Ald. Robin Rue Simmons (5th). Simmons participated in a conversation surrounding racial healing and reparations on Tuesday.

Jason Beeferman, Reporter

Some Black Evanston residents may soon be able to receive up to $25,000 in homeownership assistance as part of the Restorative Housing Reparations initiative within Evanston’s larger plan for reparations, the city said in a reparations subcommittee meeting Friday morning.

Assistance from the Restorative Housing Reparations initiative will be granted to Black residents who plan to use the money towards home ownership, home improvement and mortgage assistance, interim assistant city manager Kimberly Richardson said.

“This is one step towards repair that we are years ahead of any other municipalities,” Ald. Robin Rue Simmons (5th) said of the program. “This is a tremendous program that has been supported by the City of Evanston.”

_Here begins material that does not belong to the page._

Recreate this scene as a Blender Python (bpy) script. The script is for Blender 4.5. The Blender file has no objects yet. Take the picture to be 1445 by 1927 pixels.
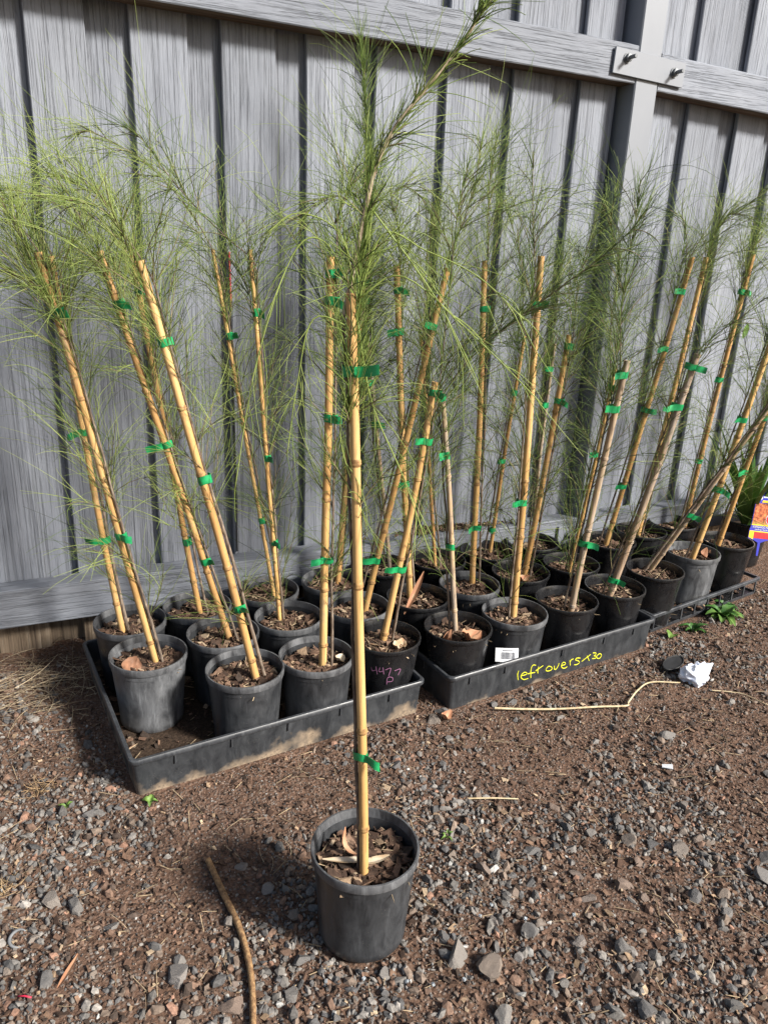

The aim of the initiative within the larger reparations program will be to increase Black homeownership, “build intergenerational equity amongst Black Evanstonians,” and “encourage the revitalization, preservation and stabilization of Black owner-occupied homes in Evanston,” Richardson said.

However, not all Black Evanston residents will qualify for this specific assistance. Instead, residents must be a direct descendant of a Black resident who lived in Evanston between 1919 to 1969. In addition, the resident’s descendant also must have “suffered discrimination in housing as a result of a city ordinance, policy or practice.”

Evanston resident Tina Paden said she disagreed with the implementation of the program, because she feels reparations money shouldn’t be restricted for specific purposes like housing. Instead, she said the funding should rather be given to Black residents directly.

“To me, you need the cash payment, and let people decide what they want to do,” Paden said. “Reparations is repairing harm, and this is discrimination on discrimination because you’re telling people what to do with their money.“

As planned since the start of the program, funds will largely come from tax revenue of Evanston cannabis sales.

Upon receiving cannabis tax revenue for the months of July and August, the fund currently contains a little under $100,000, Ald. Ann Rainey (8th) said. A portion of the funds came from individual contributions, which have totaled over $14,000 as of November. Rainey said within one year, the city anticipates it will have collected a total of $1 million in the fund.

The city will also establish a Reparations Eligibility Review Committee, which will be made up of local community members, to review residents’ applications and determine their eligibility for funding.

Though Rue Simmons said she is proud of the city’s work towards reparations, she noted that a lot of work still needs to be done.

“Everyone is frustrated,” Rue Simmons said. “This program is overdue. It’s not enough. I’m hearing all of that and I am completely agreeing, but I just have to say how proud I am that we are making these steps towards repair.”